Stakes are getting higher in Venezuela, as the US minces fewer words: National Security Adviser John Bolton publicly encouraged (some might say threatened?) Venezuelan President Nicolas Maduro in a tweet suggesting he flee the country; a State Dept. official reiterated that "all options remain on the table"; and an unnamed US official suggested to CNN's Kevin Liptak that other countries might be "looting" Venezuela's gold ahead of a regime change.
 
On a rosier note, opposition leader Juan Guaido took to the opinion pages of The New York Times to introduce himself to the world, offer amnesty to those "not guilty of crimes against humanity," note "clandestine" meetings with Venezuela's military, call for a transitional government with new elections, and stress dialogue and hope for minimum "bloodshed." Guaido scored another international victory Thursday as the European Parliament formally recognized him as interim president.
 
With Maduro reportedly using secret police to quell dissent, and Russia still backing him, the standoff continues with tensions only growing.

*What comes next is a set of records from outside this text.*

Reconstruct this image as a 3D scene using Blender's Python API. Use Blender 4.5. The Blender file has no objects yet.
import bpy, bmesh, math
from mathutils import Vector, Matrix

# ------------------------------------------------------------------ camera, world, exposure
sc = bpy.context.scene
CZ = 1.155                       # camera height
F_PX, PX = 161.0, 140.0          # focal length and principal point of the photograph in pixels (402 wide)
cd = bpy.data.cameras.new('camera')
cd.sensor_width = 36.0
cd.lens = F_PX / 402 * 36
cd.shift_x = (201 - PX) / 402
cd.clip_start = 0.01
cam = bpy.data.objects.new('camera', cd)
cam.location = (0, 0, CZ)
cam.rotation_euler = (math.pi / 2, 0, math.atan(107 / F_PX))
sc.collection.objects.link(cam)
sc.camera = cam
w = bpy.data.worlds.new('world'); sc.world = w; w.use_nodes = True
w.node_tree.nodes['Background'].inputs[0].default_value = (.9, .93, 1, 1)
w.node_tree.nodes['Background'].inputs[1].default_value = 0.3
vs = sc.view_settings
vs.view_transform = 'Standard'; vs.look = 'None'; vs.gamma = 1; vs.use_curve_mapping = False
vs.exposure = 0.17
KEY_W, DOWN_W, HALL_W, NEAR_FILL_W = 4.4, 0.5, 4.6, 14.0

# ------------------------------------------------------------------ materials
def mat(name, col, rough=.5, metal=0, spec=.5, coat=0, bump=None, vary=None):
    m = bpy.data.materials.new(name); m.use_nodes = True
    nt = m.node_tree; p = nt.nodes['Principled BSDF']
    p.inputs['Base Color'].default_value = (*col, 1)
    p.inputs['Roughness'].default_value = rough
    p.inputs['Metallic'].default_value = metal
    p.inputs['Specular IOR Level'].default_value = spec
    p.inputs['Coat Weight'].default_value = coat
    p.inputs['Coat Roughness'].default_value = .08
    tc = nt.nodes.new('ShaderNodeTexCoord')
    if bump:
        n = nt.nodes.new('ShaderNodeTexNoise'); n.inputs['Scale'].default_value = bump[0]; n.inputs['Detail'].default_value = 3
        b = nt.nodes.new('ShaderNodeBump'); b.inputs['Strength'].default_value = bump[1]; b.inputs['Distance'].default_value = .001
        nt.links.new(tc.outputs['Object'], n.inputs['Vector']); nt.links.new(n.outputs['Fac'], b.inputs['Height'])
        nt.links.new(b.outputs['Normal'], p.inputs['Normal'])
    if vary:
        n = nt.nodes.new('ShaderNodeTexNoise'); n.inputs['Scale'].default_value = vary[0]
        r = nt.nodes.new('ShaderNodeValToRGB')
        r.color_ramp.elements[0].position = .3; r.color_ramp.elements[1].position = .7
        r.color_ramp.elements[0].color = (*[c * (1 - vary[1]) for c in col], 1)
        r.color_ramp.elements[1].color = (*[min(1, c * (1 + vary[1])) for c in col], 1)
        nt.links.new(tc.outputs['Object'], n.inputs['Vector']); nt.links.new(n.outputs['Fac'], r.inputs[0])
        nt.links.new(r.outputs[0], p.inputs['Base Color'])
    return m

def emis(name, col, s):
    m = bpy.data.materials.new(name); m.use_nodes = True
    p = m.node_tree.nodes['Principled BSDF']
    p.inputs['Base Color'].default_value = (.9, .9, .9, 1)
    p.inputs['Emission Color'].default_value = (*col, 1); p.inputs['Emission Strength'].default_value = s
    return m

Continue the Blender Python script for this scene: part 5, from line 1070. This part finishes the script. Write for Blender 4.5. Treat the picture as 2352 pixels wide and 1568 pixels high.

Should We Fear a European Slowdown?

GDP grew at a tiny .3% in the EU in the fourth quarter of 2018, capping a year of low showings, the EU's statistics agency reported, and as Italy slipped back into recession, slow European growth could be a concern for the global economy—particularly as China's growth lagged last year, too.
 
The Eurozone could enter a recession in 2019, suggests London Business School professor and former European Central Bank research director Lucrezia Reichlin, writing in Project Syndicate. A further slowdown will test the EU on one of its fundamental economic problems: A single currency, but no unified policies on taxes and spending, making coordination key in the face of economic trouble. The outlook for Europe is about longer-term trends, Reichlin writes: It's about demographics and a decline in productivity—something more fundamental that could challenge European unity if the EU's economic project fails to deliver.

Trump vs. the Intel Chiefs

It's a familiar story in the Trump era: a feud with intelligence and/or law enforcement, two institutions seldom if ever attacked by presidents. It flared again this week after Trump's intel chiefs departed from the president's lines on North Korea, Iran, and ISIS before Congress—and Trump publicly broke with them on Twitter, most pointedly calling them "naïve" on Iran.
 
While the Trump/intel rift is not new, it's more public than ever, and it's drawn a wave of reaction: Former Secretary of State Madeleine Albright said she was "stunned" by it, and The Washington Post's Rick Noack notes Trump is already isolated from US allies on Iran, in particular. Trump now claims his top intel officials said that "they were totally misquoted" after their testimony to Congress.
 
The spat highlights an ongoing question: With Trump so clearly on a different page from the top officials who, in any other administration, would be guiding US foreign policy, what can the world expect from America?

Can a Trump/Xi Meeting Solve the Trade War?

The US/China trade war has been marked, along with Brexit, as a major question mark for the global economy. News comes today, as Chinese and American negotiators meet in Washington, that China is suggesting the two leaders meet—and President Trump said he thinks a final deal will be hashed out between Xi and himself directly.
 
A trade-war truce is in place until a March 1 deadline, when the US would impose more tariffs if a deal isn't reached, but The Washington Post's Adam Taylor notes the sides could get further, not closer, to an agreement, thanks to the Justice Dept.'s case against Huawei.

Britain Has to Save Itself

If the UK is hoping Europe will bail it out of its Brexit quandary, it can think again, Philip Stephens writes at the Financial Times: Parliament wants to avoid a no-deal Brexit, but it has no alternative plan, and Britain can no longer be treated by Europe as a reliable negotiating partner.

The Economist concurs, sort of: Collectively, British MPs want something contradictory and unworkable—no hard border with Ireland, while setting their own tariffs and fleeing the customs union—but the EU can at least give the UK more time to sort out its internal mess.